Task for launching concurrent work in Swift - Time & Space Complexity
When we launch work to run at the same time using tasks, it's important to see how the time needed changes as we add more tasks.
We want to know how the total work grows when we start many tasks concurrently.
Analyze the time complexity of the following code snippet.
func launchTasks(count: Int) async {
for i in 1...count {
Task {
print("Task \(i) started")
// Simulate some work
try? await Task.sleep(nanoseconds: 1_000_000)
print("Task \(i) finished")
}
}
}
This code launches a number of tasks concurrently, each doing a small amount of work.
Identify the loops, recursion, array traversals that repeat.
- Primary operation: The for-loop that creates and starts each Task.
- How many times: Exactly once for each task, so count times.
Each new task adds one more unit of work to start, but tasks run at the same time.
| Input Size (n) | Approx.

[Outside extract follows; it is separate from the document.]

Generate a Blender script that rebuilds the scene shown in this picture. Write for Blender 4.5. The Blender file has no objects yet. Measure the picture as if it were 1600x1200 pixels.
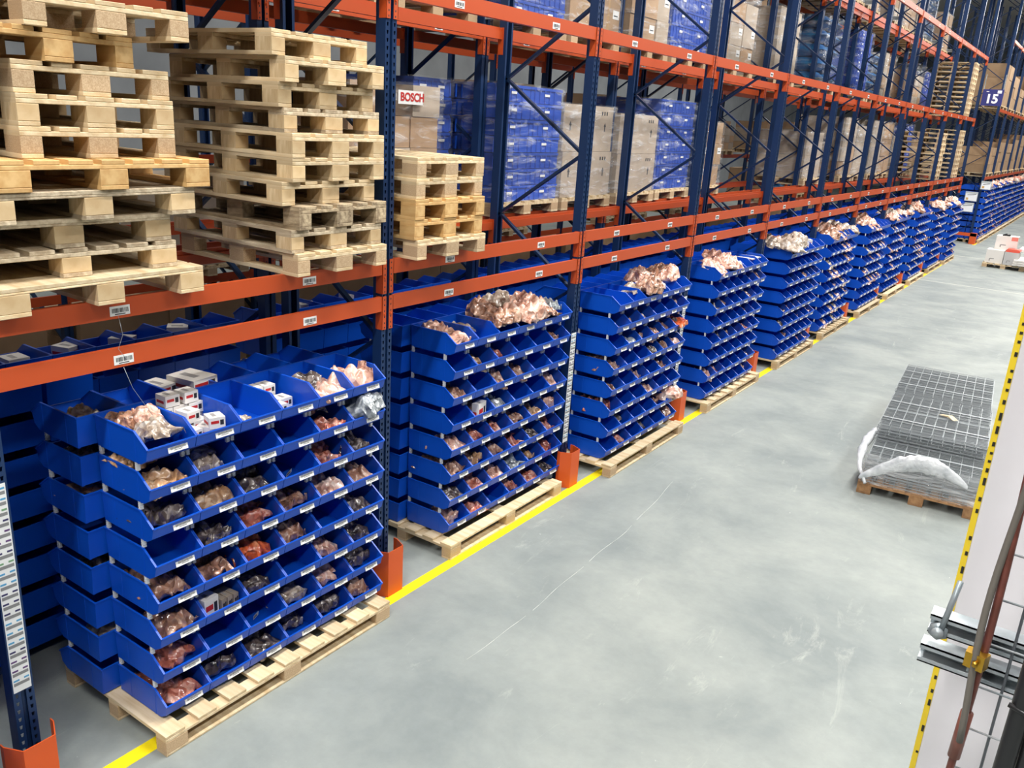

Operations |
|---|---|
| 10 | 10 tasks started quickly |
| 100 | 100 tasks started quickly |
| 1000 | 1000 tasks started quickly |
Pattern observation: The number of task launches grows directly with input size, but tasks run concurrently, so total time does not grow much with more tasks.
Time Complexity: O(n)
This means the work to start tasks grows linearly with the number of tasks, but the tasks themselves run at the same time.
[X] Wrong: "Starting many tasks means the total time will be n times longer."
[OK] Correct: Tasks run concurrently, so starting more tasks adds work to launch them, but they mostly run at the same time, not one after another.
Understanding how launching concurrent tasks scales helps you explain how programs handle many jobs at once, a useful skill in real projects and interviews.
"What if each task waited for the previous one to finish before starting? How would the time complexity change?"